Exercise brief: Leaving the pictures out, print the lines from the first line of the listing through the line containing "knob((BXF, 1.247, 0.6545), e1, 1.0);", exactly as they read, and no others.

Start Given data

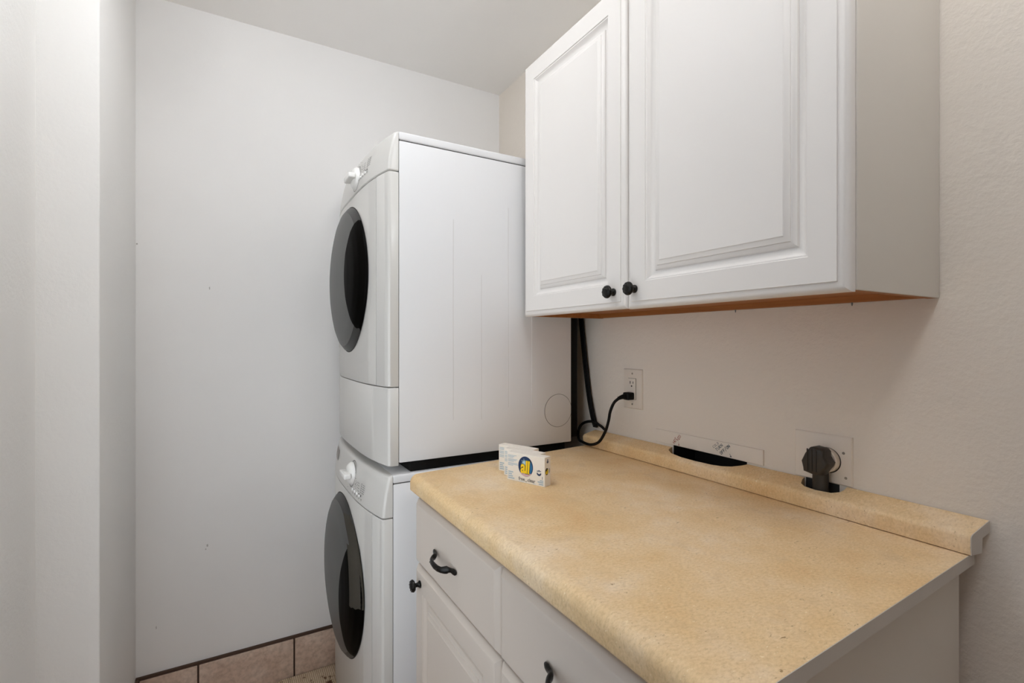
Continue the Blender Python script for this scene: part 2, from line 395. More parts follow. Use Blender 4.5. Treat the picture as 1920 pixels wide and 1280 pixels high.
# ---- base cabinet
BX, BXF = 0.460, 0.440; BY0, BY1 = 0.345, 1.291; BYM = 0.8165
bc = thing('base_cabinet', 'white base cabinet with drawers under the tan counter', 'cabinet', (0.77, 0.82, 0.0))
mk('side_panel', B((BX, 1.077, BY0, BY0+0.016, 0.0, 0.913)), 'cab_side', bc)
mk('side_panel', B((BX, 1.077, BY1-0.016, BY1, 0.0, 0.913)), 'base_white', bc)
mk('face_frame', B((BX+0.0003, BX+0.018, BY0+0.0161, BY1-0.0161, 0.85, 0.912), (BX+0.0003, BX+0.018, BYM-0.02, BYM+0.02, 0.10, 0.85), (BX+0.0003, BX+0.018, BY0+0.0161, BY1-0.0161, 0.676, 0.71), (BX+0.0003, BX+0.018, BY0+0.0161, BY1-0.0161, 0.10, 0.13)), 'base_white', bc)
mk('back_panel', B((1.068, 1.076, BY0+0.0161, BY1-0.0161, 0.0, 0.913)), 'wood', bc)
mk('bottom_panel', B((BX+0.0185, 1.0675, BY0+0.0161, BY1-0.0161, 0.10, 0.116)), 'wood', bc)
mk('toe_kick', B((BX+0.06, BX+0.07, BY0+0.0161, BY1-0.0161, 0.0, 0.099)), 'base_white', bc)
DZ0, DZ1 = 0.6975, 0.8690
w1 = mk('drawer_front', front(BXF, BYM+0.003, BY1-0.001, DZ0, DZ1, OUT2+[(0.02, 0.0)]), 'base_white', bc)
w2 = mk('drawer_front', front(BXF, BY0+0.003, BYM-0.003, DZ0, DZ1, OUT2+[(0.02, 0.0)]), 'base_white', bc)
e1 = mk('door', front(BXF, BYM+0.003, BY1-0.001, 0.108, 0.6915, raised(0.058, OUT2)), 'base_white', bc)
e2 = mk('door', front(BXF, BY0+0.003, BYM-0.003, 0.108, 0.6915, raised(0.058, OUT2)), 'base_white', bc)
pull((BXF, 1.072, 0.7830), w1); pull((BXF, 0.584, 0.7830), w2)
knob((BXF, 1.247, 0.6545), e1, 1.0); knob((BXF, 0.39, 0.6545), e2, 1.0)

# ---- counter top with backsplash
ct = thing('countertop', 'tan speckled laminate counter with rolled front edge', 'countertop', (0.76, 0.82, 0.8905))
CX, CB = 0.4265, 1.105
def yfar(x): return min(1.290 + (x-0.4373)*0.118, 1.3565)
def ynear(x): return 0.3065 + (x-0.41)*0.0385
def arc(cx, cz, r, a0, a1, n):
    return [(cx+r*math.cos(math.radians(a0+(a1-a0)*i/n)), cz+r*math.sin(math.radians(a0+(a1-a0)*i/n))) for i in range(n+1)]
sec = [(CB, 0.935), (0.47, 0.935)] + arc(CX+0.021, 0.914, 0.021, 90, 180, 8) + arc(CX+0.0075, 0.898, 0.0075, 180, 270, 5) + [(CX+0.030, 0.8905), (CX+0.030, 0.915), (CB, 0.915)]
bm = bmesh.new(); rings(bm, [[(x, ynear(x)+0.001, z) for x, z in sec], [(x, yfar(x), z) for x, z in sec]])
mk('slab', bm, 'laminate', ct, smooth=40)
bm = bmesh.new(); rings(bm, [[(x, ynear(x), z) for x, z in sec], [(x, ynear(x)+0.0009, z) for x, z in sec]])
o = mk('end_cap', bm, 'white_core', ct, smooth=0); o['label'] = 'pale cut end of the counter slab'
def lerp_tab(t, y):
    for (a, b), (c, d) in zip(t, t[1:]):
        if a <= y <= c: return b + (d-b)*(y-a)/(c-a)
    return None
WX = XR-0.0025
S2 = [(0.5440, WX), (0.5442, 1.116), (0.547, 1.106), (0.560, 1.0965), (0.590, 1.0935), (0.615, 1.0965), (0.6265, 1.104), (0.632, 1.118), (0.6322, WX)]
S1 = [(0.7740, WX), (0.7742, 1.1255), (0.783, 1.116), (0.800, 1.103), (0.822, 1.0945), (0.850, 1.0900), (0.900, 1.0880), (0.950, 1.0895), (0.990, 1.096), (1.010, 1.108), (1.0148, 1.118), (1.0150, WX)]
stations = sorted({0.330, 1.362, *[a for a, _ in S1], *[a for a, _ in S2], *[0.33+0.06*i for i in range(1, 18)]})
stations = [a for a in stations if 0.33 <= a <= 1.362]
def splash_sec(y):
    e = lerp_tab(S1, y) or lerp_tab(S2, y) or WX
    fx = 1.0775 - 0.004*max(0, (y-0.9)/0.45)
    zt = 0.989 - 0.006*max(0, (y-0.6)/0.76)      # cap leans up towards the wall
    pts = [(fx+0.028, 0.9368), (fx, 0.9368), (fx-0.001, 0.944), (fx-0.0015, 0.957)] + arc(fx+0.0095, 0.962, 0.011, 172, 108, 6)
    z0 = pts[-1][1]; x0 = pts[-1][0]
    e = max(e, x0+0.004)
    zz = z0 + (zt-z0)*(e-x0)/(WX-x0)
    pts += [(e, zz), (e, max(zz-0.020, 0.95)), (max(min(fx+0.030, e), x0+0.002), 0.962 if e > fx+0.031 else 0.955)]
    sk = 0.17 if y < 0.3301 else 0.0             # near end cut a little out of square
    return [(a, y-max(0, a-1.077)*sk, b) for a, b in pts]
bm = bmesh.new(); rings(bm, [splash_sec(y) for y in stations])
o = mk('backsplash', bm, 'laminate', ct, smooth=35); o['label'] = 'tan raised ledge with two cut slots against the wall'
cap = splash_sec(0.33)
bm = bmesh.new(); rings(bm, [[(a, b-0.0013, c) for a, b, c in cap], [(a, b-0.0002, c) for a, b, c in cap]])
mk('end_cap', bm, 'white_core', ct, smooth=0)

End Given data

Full solution:
Continue the Blender Python script for this scene: part 2, from line 395. More parts follow. Use Blender 4.5. Treat the picture as 1920 pixels wide and 1280 pixels high.
# ---- base cabinet
BX, BXF = 0.460, 0.440; BY0, BY1 = 0.345, 1.291; BYM = 0.8165
bc = thing('base_cabinet', 'white base cabinet with drawers under the tan counter', 'cabinet', (0.77, 0.82, 0.0))
mk('side_panel', B((BX, 1.077, BY0, BY0+0.016, 0.0, 0.913)), 'cab_side', bc)
mk('side_panel', B((BX, 1.077, BY1-0.016, BY1, 0.0, 0.913)), 'base_white', bc)
mk('face_frame', B((BX+0.0003, BX+0.018, BY0+0.0161, BY1-0.0161, 0.85, 0.912), (BX+0.0003, BX+0.018, BYM-0.02, BYM+0.02, 0.10, 0.85), (BX+0.0003, BX+0.018, BY0+0.0161, BY1-0.0161, 0.676, 0.71), (BX+0.0003, BX+0.018, BY0+0.0161, BY1-0.0161, 0.10, 0.13)), 'base_white', bc)
mk('back_panel', B((1.068, 1.076, BY0+0.0161, BY1-0.0161, 0.0, 0.913)), 'wood', bc)
mk('bottom_panel', B((BX+0.0185, 1.0675, BY0+0.0161, BY1-0.0161, 0.10, 0.116)), 'wood', bc)
mk('toe_kick', B((BX+0.06, BX+0.07, BY0+0.0161, BY1-0.0161, 0.0, 0.099)), 'base_white', bc)
DZ0, DZ1 = 0.6975, 0.8690
w1 = mk('drawer_front', front(BXF, BYM+0.003, BY1-0.001, DZ0, DZ1, OUT2+[(0.02, 0.0)]), 'base_white', bc)
w2 = mk('drawer_front', front(BXF, BY0+0.003, BYM-0.003, DZ0, DZ1, OUT2+[(0.02, 0.0)]), 'base_white', bc)
e1 = mk('door', front(BXF, BYM+0.003, BY1-0.001, 0.108, 0.6915, raised(0.058, OUT2)), 'base_white', bc)
e2 = mk('door', front(BXF, BY0+0.003, BYM-0.003, 0.108, 0.6915, raised(0.058, OUT2)), 'base_white', bc)
pull((BXF, 1.072, 0.7830), w1); pull((BXF, 0.584, 0.7830), w2)
knob((BXF, 1.247, 0.6545), e1, 1.0); knob((BXF, 0.39, 0.6545), e2, 1.0)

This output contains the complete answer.